Investing.com - U.S. oil stockpiles rose much less than the market was expecting, the Energy Information Administration reported Thursday, giving the market another reason to keep prices higher.
“It looks like the theme in oil has turned decidedly bullish within just over a week of prices plunging to a one-year low,” Investing.com analyst Barani Krishnan said. “From the squeeze in Libyan supply to Chinese economic stimulus, everything’s looking up now for oil bulls.”
Libya’s U.N.-recognized government withdrew this week from peace talks with a rebel faction led by strongman Khalifa Haftar, leaving production from Africa’s largest oil exporter impeded as a decade-long civil war worsened.
Libya’s National Oil Corporation says Libyan oil production has reportedly dropped to 123,500 bpd from pre-current crisis levels of 1.2 million bpd.
WTI futures were up 1.2% in midday trading.

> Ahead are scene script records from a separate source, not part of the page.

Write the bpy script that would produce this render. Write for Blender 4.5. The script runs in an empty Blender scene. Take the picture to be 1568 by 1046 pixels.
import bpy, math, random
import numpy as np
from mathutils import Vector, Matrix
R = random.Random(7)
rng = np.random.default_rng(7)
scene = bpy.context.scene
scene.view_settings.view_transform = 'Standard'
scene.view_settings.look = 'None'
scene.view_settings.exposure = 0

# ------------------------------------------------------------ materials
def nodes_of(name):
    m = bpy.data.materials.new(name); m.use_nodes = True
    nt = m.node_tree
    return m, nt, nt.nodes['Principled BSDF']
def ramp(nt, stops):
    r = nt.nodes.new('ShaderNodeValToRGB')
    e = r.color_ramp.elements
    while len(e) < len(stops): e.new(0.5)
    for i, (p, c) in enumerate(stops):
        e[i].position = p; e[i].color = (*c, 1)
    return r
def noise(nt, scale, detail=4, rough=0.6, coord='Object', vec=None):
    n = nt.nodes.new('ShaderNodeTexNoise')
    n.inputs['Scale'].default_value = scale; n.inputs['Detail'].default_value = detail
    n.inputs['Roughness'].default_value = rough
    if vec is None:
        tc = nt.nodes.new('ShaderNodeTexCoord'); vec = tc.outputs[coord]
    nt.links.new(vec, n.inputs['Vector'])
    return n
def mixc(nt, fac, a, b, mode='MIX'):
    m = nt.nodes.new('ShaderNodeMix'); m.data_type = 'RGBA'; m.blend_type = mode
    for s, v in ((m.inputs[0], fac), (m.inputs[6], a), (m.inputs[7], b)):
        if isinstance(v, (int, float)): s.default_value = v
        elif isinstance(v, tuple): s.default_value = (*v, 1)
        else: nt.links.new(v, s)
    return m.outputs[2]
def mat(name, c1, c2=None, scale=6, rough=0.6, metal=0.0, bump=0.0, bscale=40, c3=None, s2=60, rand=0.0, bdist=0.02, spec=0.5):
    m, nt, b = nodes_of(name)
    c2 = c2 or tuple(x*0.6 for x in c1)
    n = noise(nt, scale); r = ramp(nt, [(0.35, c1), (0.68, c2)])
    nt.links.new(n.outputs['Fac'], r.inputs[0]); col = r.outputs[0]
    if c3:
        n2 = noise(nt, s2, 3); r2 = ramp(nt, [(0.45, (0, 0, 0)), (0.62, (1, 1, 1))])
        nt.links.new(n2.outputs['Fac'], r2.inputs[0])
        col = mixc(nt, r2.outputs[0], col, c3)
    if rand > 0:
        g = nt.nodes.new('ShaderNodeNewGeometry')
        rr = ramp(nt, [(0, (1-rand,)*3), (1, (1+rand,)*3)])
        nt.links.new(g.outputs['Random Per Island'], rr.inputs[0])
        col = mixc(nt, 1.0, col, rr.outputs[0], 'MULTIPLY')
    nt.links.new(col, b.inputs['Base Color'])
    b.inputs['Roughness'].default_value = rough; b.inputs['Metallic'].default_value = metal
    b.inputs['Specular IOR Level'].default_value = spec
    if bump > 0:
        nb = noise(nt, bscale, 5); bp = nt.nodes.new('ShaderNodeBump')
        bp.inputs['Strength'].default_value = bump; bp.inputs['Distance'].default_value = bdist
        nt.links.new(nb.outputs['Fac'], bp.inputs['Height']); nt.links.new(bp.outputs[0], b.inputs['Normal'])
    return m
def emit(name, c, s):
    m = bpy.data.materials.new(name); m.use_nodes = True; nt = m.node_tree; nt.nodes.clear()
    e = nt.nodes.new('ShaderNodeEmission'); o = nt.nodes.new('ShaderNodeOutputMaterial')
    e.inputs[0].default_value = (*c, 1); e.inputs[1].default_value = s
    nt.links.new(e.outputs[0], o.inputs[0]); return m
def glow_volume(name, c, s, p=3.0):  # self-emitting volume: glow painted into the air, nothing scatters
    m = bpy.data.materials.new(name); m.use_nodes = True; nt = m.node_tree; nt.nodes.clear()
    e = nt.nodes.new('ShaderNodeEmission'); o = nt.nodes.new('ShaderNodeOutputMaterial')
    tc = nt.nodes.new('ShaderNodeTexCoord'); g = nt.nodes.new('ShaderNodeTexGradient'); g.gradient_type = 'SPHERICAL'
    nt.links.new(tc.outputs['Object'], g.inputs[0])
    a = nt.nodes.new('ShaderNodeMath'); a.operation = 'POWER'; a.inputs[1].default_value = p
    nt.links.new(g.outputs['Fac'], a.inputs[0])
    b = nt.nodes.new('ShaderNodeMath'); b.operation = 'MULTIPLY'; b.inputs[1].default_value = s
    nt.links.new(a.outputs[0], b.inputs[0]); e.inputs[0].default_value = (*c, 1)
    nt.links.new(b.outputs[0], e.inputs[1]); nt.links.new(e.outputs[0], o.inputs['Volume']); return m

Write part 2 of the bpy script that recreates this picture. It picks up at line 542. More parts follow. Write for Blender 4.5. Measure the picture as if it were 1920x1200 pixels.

“We have, however, come off the day’s highs, possibly due to some position realignments after the data,” Krishan said. “But I’m convinced we’ll be testing higher resistance levels soon.”
Oil inventories rose by 414,000 barrels for the week ended Feb. 14, the EIA said. That compared with expectations for a build of 2.5 million barrels, according to forecasts compiled by Investing.com.
Gasoline inventories dropped unexpectedly by about 2 million barrels, versus forecasts for a rise of 435,000 barrels. Distillate stockpiles declined by 636,000 barrels, compared with expectations for a drawdown of 1.46 million barrels.
“Gasoline drew five-times more than expected and crude exports jumped by about 600,000 barrels per day.” Krishnan added. “The only thing that went the way of oil bears was the distillates draw, which was about 40% below expectations."